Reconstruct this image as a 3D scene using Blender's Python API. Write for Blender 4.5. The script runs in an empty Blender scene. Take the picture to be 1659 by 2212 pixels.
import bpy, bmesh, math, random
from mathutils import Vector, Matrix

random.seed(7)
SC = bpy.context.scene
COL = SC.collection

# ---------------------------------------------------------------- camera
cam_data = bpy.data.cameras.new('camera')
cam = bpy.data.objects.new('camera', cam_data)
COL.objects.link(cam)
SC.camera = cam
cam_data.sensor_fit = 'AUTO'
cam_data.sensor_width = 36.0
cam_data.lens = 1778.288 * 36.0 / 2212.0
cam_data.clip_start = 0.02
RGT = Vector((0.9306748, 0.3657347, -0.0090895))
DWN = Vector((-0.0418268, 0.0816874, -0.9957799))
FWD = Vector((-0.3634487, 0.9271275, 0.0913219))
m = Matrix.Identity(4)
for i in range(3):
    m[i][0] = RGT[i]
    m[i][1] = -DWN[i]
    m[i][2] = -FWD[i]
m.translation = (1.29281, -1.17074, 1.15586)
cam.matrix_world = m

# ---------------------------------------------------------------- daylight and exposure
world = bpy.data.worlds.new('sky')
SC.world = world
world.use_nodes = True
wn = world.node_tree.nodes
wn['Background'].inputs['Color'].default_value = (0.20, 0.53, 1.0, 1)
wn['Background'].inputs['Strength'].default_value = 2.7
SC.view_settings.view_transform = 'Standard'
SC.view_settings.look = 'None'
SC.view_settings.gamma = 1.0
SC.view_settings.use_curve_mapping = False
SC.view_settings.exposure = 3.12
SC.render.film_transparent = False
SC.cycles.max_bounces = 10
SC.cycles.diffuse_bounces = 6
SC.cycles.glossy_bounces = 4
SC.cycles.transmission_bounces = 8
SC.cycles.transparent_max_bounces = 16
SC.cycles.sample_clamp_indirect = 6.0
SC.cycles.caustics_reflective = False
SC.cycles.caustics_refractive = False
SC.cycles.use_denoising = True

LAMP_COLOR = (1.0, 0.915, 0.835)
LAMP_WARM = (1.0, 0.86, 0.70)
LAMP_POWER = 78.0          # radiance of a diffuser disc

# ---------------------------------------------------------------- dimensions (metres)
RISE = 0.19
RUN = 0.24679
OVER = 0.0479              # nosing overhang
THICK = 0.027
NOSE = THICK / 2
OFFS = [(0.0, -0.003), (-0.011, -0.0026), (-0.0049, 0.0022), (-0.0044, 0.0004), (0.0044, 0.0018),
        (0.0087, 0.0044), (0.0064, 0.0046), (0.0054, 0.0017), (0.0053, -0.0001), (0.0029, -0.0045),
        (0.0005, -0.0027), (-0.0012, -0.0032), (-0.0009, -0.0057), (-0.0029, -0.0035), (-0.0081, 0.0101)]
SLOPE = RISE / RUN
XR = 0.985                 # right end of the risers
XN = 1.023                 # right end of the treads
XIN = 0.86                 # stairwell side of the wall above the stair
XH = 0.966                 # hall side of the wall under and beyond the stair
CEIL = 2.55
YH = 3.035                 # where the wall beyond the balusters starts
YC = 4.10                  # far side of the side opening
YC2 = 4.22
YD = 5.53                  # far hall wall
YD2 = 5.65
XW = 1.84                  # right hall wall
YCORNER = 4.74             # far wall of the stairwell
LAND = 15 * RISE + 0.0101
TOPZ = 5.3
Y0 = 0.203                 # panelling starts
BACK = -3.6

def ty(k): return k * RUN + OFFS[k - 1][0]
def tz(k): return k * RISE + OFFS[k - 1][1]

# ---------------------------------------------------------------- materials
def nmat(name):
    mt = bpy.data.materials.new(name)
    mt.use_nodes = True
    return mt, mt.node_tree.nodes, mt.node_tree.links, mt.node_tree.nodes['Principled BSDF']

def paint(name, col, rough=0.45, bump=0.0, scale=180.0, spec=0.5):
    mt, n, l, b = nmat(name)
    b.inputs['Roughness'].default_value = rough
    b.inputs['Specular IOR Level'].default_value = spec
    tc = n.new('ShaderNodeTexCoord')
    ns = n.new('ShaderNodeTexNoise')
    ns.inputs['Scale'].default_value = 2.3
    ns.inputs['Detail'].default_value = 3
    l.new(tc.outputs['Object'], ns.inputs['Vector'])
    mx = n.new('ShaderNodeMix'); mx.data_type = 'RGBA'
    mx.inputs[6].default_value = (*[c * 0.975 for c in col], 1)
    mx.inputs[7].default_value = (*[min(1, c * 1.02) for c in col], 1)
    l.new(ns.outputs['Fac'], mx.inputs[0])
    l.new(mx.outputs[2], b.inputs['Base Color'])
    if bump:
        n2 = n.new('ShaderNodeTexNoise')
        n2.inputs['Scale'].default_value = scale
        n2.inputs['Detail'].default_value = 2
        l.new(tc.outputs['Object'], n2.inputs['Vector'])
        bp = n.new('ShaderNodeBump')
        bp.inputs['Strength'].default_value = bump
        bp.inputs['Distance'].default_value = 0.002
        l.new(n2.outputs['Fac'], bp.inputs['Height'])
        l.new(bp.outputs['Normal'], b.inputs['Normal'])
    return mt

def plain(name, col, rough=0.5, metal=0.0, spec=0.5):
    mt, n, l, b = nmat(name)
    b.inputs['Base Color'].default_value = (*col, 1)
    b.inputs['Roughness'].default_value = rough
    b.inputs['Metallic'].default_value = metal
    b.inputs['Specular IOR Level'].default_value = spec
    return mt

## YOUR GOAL
Extract the full listing above without altering anything.

## PROBLEM SOLUTION
Reconstruct this image as a 3D scene using Blender's Python API. Write for Blender 4.5. The script runs in an empty Blender scene. Take the picture to be 1659 by 2212 pixels.
import bpy, bmesh, math, random
from mathutils import Vector, Matrix

random.seed(7)
SC = bpy.context.scene
COL = SC.collection

# ---------------------------------------------------------------- camera
cam_data = bpy.data.cameras.new('camera')
cam = bpy.data.objects.new('camera', cam_data)
COL.objects.link(cam)
SC.camera = cam
cam_data.sensor_fit = 'AUTO'
cam_data.sensor_width = 36.0
cam_data.lens = 1778.288 * 36.0 / 2212.0
cam_data.clip_start = 0.02
RGT = Vector((0.9306748, 0.3657347, -0.0090895))
DWN = Vector((-0.0418268, 0.0816874, -0.9957799))
FWD = Vector((-0.3634487, 0.9271275, 0.0913219))
m = Matrix.Identity(4)
for i in range(3):
    m[i][0] = RGT[i]
    m[i][1] = -DWN[i]
    m[i][2] = -FWD[i]
m.translation = (1.29281, -1.17074, 1.15586)
cam.matrix_world = m

# ---------------------------------------------------------------- daylight and exposure
world = bpy.data.worlds.new('sky')
SC.world = world
world.use_nodes = True
wn = world.node_tree.nodes
wn['Background'].inputs['Color'].default_value = (0.20, 0.53, 1.0, 1)
wn['Background'].inputs['Strength'].default_value = 2.7
SC.view_settings.view_transform = 'Standard'
SC.view_settings.look = 'None'
SC.view_settings.gamma = 1.0
SC.view_settings.use_curve_mapping = False
SC.view_settings.exposure = 3.12
SC.render.film_transparent = False
SC.cycles.max_bounces = 10
SC.cycles.diffuse_bounces = 6
SC.cycles.glossy_bounces = 4
SC.cycles.transmission_bounces = 8
SC.cycles.transparent_max_bounces = 16
SC.cycles.sample_clamp_indirect = 6.0
SC.cycles.caustics_reflective = False
SC.cycles.caustics_refractive = False
SC.cycles.use_denoising = True

LAMP_COLOR = (1.0, 0.915, 0.835)
LAMP_WARM = (1.0, 0.86, 0.70)
LAMP_POWER = 78.0          # radiance of a diffuser disc

# ---------------------------------------------------------------- dimensions (metres)
RISE = 0.19
RUN = 0.24679
OVER = 0.0479              # nosing overhang
THICK = 0.027
NOSE = THICK / 2
OFFS = [(0.0, -0.003), (-0.011, -0.0026), (-0.0049, 0.0022), (-0.0044, 0.0004), (0.0044, 0.0018),
        (0.0087, 0.0044), (0.0064, 0.0046), (0.0054, 0.0017), (0.0053, -0.0001), (0.0029, -0.0045),
        (0.0005, -0.0027), (-0.0012, -0.0032), (-0.0009, -0.0057), (-0.0029, -0.0035), (-0.0081, 0.0101)]
SLOPE = RISE / RUN
XR = 0.985                 # right end of the risers
XN = 1.023                 # right end of the treads
XIN = 0.86                 # stairwell side of the wall above the stair
XH = 0.966                 # hall side of the wall under and beyond the stair
CEIL = 2.55
YH = 3.035                 # where the wall beyond the balusters starts
YC = 4.10                  # far side of the side opening
YC2 = 4.22
YD = 5.53                  # far hall wall
YD2 = 5.65
XW = 1.84                  # right hall wall
YCORNER = 4.74             # far wall of the stairwell
LAND = 15 * RISE + 0.0101
TOPZ = 5.3
Y0 = 0.203                 # panelling starts
BACK = -3.6

def ty(k): return k * RUN + OFFS[k - 1][0]
def tz(k): return k * RISE + OFFS[k - 1][1]

# ---------------------------------------------------------------- materials
def nmat(name):
    mt = bpy.data.materials.new(name)
    mt.use_nodes = True
    return mt, mt.node_tree.nodes, mt.node_tree.links, mt.node_tree.nodes['Principled BSDF']

def paint(name, col, rough=0.45, bump=0.0, scale=180.0, spec=0.5):
    mt, n, l, b = nmat(name)
    b.inputs['Roughness'].default_value = rough
    b.inputs['Specular IOR Level'].default_value = spec
    tc = n.new('ShaderNodeTexCoord')
    ns = n.new('ShaderNodeTexNoise')
    ns.inputs['Scale'].default_value = 2.3
    ns.inputs['Detail'].default_value = 3
    l.new(tc.outputs['Object'], ns.inputs['Vector'])
    mx = n.new('ShaderNodeMix'); mx.data_type = 'RGBA'
    mx.inputs[6].default_value = (*[c * 0.975 for c in col], 1)
    mx.inputs[7].default_value = (*[min(1, c * 1.02) for c in col], 1)
    l.new(ns.outputs['Fac'], mx.inputs[0])
    l.new(mx.outputs[2], b.inputs['Base Color'])
    if bump:
        n2 = n.new('ShaderNodeTexNoise')
        n2.inputs['Scale'].default_value = scale
        n2.inputs['Detail'].default_value = 2
        l.new(tc.outputs['Object'], n2.inputs['Vector'])
        bp = n.new('ShaderNodeBump')
        bp.inputs['Strength'].default_value = bump
        bp.inputs['Distance'].default_value = 0.002
        l.new(n2.outputs['Fac'], bp.inputs['Height'])
        l.new(bp.outputs['Normal'], b.inputs['Normal'])
    return mt

def plain(name, col, rough=0.5, metal=0.0, spec=0.5):
    mt, n, l, b = nmat(name)
    b.inputs['Base Color'].default_value = (*col, 1)
    b.inputs['Roughness'].default_value = rough
    b.inputs['Metallic'].default_value = metal
    b.inputs['Specular IOR Level'].default_value = spec
    return mt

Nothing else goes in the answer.